Are you sitting on a heap of cash right now? If you are, that's understandable. Holding cash as opposed to ASX shares in the current interest rate environment is a whole lot more attractive than it used to be.
The safety of a savings account, term deposit or mortgage offset account becomes very appealing when interest rates above 5% are on the table. Or mortgage rates over 6%.
But I still think ASX shares are a better investment, regardless of interest rates. As our chief investment officer, Scott Phillips discussed a few months ago, ASX shares have proven to be a vastly superior asset class compared to cash. That's in terms of long-term performance over the past three decades.
So with that in mind, here are three ASX shares that I think you'd be better off putting your money in today.
3 ASX shares that I think will trash cash
Washington H. Soul Pattinson and Co Ltd (ASX: SOL)

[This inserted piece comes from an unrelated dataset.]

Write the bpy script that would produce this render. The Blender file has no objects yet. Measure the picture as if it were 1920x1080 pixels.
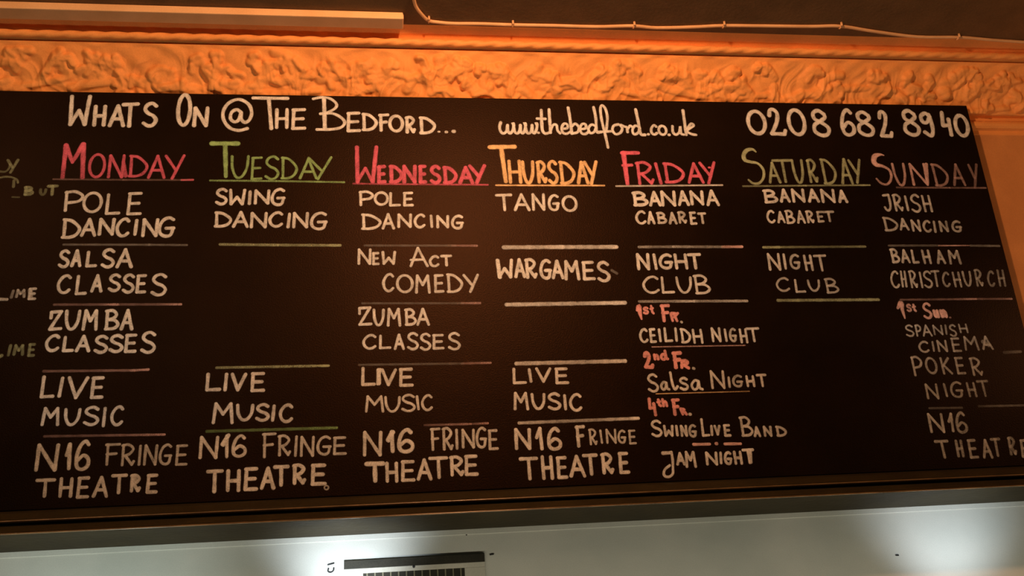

Investment house Soul Patts is first up. This is a company that functions as a vehicle for shareholders, owning and running a large portfolio of underlying assets on investors' behalf. This strategy already makes Soul Patts a highly diversified investment. But the company has a performance record to back it up too.
Just today (during the company's annual general meeting), Soul Patts confirmed that investors have enjoyed an average return of 12.5% per annum over the past 20 years (including the reinvestment of dividends). That looks pretty good against the returns of cash right now.
Speaking of dividends, Soul Patts also boasts the ASX's most impressive dividend track record. It has given shareholders an annual dividend pay rise every single year since 2000.
Enough said.
BetaShares Global Cybersecurity ETF (ASX: HACK)
This exchange-traded fund (ETF) is another option to consider instead of cash today. I regard cybersecurity as one of the most obvious growth sectors in the global economy for at least the next decade.
If one thinks about it, cyber-attacks only continue to grow as a threat. And it's my belief that individuals, companies and governments will be more and more willing to fork out top dollar to protect themselves. The companies that this ETF holds, such as Palo Alto, Fortinet and Zscaler, will be the direct beneficiaries of this trend.
This ETF has returned an average of 15.74% per annum since its inception in 2016.
MFF Capital Investments Ltd (ASX: MFF)
Our final candidate to consider is a listed investment company (LIC) MFF Capital. Similarly to Soul Patts, MFF invests in a portfolio of other investments on behalf of shareholders.
But this one is far more concentrated, with around 30 high-quality US shares making up most of its portfolio. These include the likes of Amazon, Mastercard, Visa, Alphabet and American Express.
If you are seeking exposure to some of the best companies in the world, I think MFF is a great choice. It's run by a highly experienced management team, and to a degree, seeks to emulate the investing practices of the legendary Warren Buffett.